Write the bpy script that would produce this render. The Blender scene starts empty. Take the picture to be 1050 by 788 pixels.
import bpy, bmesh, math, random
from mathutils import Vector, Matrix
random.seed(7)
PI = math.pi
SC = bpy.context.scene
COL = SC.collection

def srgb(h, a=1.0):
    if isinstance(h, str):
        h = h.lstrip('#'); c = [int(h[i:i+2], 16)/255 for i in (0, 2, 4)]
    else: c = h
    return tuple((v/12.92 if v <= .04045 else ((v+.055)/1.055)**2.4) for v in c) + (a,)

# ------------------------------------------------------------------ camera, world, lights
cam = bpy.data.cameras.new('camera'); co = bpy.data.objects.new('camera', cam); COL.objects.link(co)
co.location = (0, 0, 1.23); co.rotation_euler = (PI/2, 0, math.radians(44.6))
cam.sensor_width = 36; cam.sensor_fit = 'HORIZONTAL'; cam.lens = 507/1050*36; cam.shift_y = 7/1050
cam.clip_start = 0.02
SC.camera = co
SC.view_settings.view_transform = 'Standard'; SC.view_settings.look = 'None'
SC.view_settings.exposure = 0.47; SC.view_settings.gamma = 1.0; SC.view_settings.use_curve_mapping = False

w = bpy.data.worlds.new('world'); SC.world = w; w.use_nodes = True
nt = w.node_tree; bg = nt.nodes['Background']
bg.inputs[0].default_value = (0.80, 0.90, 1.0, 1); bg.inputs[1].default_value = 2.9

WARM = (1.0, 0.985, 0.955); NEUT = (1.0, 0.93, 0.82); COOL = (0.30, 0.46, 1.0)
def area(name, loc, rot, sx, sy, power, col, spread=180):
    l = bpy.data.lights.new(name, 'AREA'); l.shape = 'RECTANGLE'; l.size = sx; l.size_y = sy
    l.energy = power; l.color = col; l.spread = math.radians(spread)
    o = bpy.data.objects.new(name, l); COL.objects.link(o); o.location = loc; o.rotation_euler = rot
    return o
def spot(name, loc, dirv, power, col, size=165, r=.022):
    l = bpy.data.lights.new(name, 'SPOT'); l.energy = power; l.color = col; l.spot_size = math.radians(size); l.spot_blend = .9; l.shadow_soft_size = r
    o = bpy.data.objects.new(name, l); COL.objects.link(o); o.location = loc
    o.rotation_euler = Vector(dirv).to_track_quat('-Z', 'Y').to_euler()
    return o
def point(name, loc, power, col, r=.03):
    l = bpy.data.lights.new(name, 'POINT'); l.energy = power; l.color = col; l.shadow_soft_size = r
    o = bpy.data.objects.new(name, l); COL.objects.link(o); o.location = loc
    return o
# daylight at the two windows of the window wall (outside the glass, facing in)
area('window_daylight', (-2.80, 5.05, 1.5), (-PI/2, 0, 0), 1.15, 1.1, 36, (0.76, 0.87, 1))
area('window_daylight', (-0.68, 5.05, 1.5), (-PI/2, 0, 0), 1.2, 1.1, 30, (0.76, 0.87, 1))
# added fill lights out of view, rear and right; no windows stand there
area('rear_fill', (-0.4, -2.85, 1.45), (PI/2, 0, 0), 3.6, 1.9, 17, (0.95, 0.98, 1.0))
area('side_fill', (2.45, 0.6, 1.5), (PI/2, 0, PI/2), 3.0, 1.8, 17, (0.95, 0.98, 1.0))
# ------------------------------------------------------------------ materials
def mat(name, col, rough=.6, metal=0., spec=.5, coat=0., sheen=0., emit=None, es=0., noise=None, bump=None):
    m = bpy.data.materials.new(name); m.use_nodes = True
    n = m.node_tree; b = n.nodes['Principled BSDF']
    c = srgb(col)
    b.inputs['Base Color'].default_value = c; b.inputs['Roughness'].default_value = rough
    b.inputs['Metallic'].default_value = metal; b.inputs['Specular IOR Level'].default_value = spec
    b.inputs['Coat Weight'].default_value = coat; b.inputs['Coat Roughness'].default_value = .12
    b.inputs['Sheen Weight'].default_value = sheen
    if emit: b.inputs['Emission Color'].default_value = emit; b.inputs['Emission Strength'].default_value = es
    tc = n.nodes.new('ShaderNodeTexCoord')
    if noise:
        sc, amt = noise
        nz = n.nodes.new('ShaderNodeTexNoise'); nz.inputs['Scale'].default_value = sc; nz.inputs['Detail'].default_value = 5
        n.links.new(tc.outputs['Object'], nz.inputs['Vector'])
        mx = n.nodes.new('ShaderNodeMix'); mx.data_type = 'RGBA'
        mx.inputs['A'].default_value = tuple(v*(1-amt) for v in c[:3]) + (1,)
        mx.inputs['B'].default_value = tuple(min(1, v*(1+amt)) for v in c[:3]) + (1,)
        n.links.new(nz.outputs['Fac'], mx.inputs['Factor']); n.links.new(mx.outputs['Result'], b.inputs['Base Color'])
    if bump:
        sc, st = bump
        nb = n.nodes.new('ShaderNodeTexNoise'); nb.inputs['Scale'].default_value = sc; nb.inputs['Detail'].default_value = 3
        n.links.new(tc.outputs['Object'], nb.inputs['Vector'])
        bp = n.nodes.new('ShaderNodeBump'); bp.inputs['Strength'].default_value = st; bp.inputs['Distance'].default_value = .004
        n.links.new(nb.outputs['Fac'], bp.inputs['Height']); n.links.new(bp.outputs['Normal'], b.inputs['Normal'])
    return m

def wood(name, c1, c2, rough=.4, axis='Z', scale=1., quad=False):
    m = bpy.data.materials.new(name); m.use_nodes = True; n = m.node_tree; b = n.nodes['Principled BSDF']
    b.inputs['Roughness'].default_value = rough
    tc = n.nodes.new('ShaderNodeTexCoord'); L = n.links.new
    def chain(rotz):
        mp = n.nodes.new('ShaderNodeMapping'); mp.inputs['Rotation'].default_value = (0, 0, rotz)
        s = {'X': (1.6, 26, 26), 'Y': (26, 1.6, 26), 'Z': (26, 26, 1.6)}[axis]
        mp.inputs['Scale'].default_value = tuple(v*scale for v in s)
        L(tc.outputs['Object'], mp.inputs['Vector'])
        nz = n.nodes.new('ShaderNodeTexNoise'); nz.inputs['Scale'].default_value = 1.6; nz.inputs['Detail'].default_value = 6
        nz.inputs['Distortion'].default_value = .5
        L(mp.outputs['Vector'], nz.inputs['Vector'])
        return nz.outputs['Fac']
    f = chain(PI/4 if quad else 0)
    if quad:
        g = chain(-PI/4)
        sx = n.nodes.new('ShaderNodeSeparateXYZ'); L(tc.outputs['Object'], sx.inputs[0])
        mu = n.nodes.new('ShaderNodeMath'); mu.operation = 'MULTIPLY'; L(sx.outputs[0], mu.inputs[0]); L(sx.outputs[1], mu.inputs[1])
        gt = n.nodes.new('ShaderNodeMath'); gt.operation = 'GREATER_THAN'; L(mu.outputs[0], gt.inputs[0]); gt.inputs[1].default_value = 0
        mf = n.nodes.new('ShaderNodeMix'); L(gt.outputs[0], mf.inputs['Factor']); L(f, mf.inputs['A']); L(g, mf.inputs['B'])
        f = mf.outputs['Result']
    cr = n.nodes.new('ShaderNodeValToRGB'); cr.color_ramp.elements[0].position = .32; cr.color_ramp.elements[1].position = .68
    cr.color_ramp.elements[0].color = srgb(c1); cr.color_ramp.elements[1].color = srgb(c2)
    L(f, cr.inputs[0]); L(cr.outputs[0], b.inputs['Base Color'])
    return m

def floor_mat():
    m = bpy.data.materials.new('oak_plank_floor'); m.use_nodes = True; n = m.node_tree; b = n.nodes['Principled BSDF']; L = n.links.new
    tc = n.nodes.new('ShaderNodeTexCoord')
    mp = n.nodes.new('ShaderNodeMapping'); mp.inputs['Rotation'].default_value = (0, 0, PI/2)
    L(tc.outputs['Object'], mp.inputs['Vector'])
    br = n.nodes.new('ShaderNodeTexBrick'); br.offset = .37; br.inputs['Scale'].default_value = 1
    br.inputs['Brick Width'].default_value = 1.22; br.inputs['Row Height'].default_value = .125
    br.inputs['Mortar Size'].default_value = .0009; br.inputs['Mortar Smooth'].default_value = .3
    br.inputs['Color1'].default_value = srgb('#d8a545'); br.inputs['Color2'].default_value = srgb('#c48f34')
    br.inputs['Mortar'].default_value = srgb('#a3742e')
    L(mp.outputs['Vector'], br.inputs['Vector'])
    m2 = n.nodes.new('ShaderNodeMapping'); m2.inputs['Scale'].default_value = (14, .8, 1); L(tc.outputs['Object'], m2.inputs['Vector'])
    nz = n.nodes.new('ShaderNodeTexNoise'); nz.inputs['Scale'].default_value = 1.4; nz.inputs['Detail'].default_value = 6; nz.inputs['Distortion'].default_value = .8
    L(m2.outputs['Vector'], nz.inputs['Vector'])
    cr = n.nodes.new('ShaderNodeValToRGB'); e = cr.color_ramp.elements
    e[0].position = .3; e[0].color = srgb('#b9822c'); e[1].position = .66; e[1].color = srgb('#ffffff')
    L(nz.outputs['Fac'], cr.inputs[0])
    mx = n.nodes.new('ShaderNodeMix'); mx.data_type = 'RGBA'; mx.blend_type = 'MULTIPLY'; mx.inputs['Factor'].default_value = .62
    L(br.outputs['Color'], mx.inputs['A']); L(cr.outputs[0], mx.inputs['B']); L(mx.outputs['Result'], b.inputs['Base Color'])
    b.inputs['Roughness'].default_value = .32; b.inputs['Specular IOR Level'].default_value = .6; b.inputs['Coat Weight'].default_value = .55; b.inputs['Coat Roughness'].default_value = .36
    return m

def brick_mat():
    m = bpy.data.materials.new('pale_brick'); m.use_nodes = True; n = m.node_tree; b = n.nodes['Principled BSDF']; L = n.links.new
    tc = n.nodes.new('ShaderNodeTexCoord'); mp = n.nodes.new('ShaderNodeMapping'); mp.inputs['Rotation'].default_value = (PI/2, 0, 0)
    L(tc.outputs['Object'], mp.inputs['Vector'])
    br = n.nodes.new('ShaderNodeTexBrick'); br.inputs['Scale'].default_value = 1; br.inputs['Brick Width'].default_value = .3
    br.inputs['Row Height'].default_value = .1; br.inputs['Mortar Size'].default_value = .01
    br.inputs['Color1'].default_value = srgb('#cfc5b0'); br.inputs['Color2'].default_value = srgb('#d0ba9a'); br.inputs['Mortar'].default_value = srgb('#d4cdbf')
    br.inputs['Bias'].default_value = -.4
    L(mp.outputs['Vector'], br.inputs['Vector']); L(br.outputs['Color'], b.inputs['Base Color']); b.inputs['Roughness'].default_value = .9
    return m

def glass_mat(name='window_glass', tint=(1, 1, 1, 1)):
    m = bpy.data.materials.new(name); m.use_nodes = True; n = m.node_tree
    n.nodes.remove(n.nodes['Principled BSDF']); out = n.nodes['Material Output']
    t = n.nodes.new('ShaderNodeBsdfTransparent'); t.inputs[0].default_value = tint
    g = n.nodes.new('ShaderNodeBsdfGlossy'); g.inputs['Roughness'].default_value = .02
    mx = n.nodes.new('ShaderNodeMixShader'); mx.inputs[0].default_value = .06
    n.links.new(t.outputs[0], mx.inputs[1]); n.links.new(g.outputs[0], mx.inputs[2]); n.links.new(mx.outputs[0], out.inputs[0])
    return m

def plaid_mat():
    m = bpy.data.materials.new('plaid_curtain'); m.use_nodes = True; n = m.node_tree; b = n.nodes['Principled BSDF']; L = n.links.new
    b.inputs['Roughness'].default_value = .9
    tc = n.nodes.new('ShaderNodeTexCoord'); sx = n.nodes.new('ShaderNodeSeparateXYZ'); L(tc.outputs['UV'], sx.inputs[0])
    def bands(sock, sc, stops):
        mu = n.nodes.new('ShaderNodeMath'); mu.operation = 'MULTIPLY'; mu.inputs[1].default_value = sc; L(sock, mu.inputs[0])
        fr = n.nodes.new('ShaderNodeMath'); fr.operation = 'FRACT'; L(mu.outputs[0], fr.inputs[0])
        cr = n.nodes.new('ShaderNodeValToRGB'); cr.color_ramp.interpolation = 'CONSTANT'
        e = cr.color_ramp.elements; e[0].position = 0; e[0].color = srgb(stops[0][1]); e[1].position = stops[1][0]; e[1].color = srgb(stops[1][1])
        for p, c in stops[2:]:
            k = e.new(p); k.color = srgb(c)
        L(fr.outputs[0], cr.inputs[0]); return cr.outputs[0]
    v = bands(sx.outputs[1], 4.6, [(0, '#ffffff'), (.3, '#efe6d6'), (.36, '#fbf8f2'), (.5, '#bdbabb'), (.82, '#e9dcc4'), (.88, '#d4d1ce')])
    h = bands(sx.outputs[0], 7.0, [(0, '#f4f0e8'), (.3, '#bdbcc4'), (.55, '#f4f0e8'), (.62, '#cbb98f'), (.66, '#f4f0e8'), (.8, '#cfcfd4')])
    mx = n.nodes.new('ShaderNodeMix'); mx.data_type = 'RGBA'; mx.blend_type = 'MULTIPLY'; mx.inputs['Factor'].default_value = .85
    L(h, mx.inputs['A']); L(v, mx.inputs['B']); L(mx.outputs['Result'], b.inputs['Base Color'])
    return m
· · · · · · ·
» Short problem: From the first line of the data through the line with "bg.inputs[0].default_value = (0.80, 0.90, 1.0, 1);", quote each line exactly and add nothing else.

» Complete answer:
Write the bpy script that would produce this render. The Blender scene starts empty. Take the picture to be 1050 by 788 pixels.
import bpy, bmesh, math, random
from mathutils import Vector, Matrix
random.seed(7)
PI = math.pi
SC = bpy.context.scene
COL = SC.collection

def srgb(h, a=1.0):
    if isinstance(h, str):
        h = h.lstrip('#'); c = [int(h[i:i+2], 16)/255 for i in (0, 2, 4)]
    else: c = h
    return tuple((v/12.92 if v <= .04045 else ((v+.055)/1.055)**2.4) for v in c) + (a,)

# ------------------------------------------------------------------ camera, world, lights
cam = bpy.data.cameras.new('camera'); co = bpy.data.objects.new('camera', cam); COL.objects.link(co)
co.location = (0, 0, 1.23); co.rotation_euler = (PI/2, 0, math.radians(44.6))
cam.sensor_width = 36; cam.sensor_fit = 'HORIZONTAL'; cam.lens = 507/1050*36; cam.shift_y = 7/1050
cam.clip_start = 0.02
SC.camera = co
SC.view_settings.view_transform = 'Standard'; SC.view_settings.look = 'None'
SC.view_settings.exposure = 0.47; SC.view_settings.gamma = 1.0; SC.view_settings.use_curve_mapping = False

w = bpy.data.worlds.new('world'); SC.world = w; w.use_nodes = True
nt = w.node_tree; bg = nt.nodes['Background']
bg.inputs[0].default_value = (0.80, 0.90, 1.0, 1); bg.inputs[1].default_value = 2.9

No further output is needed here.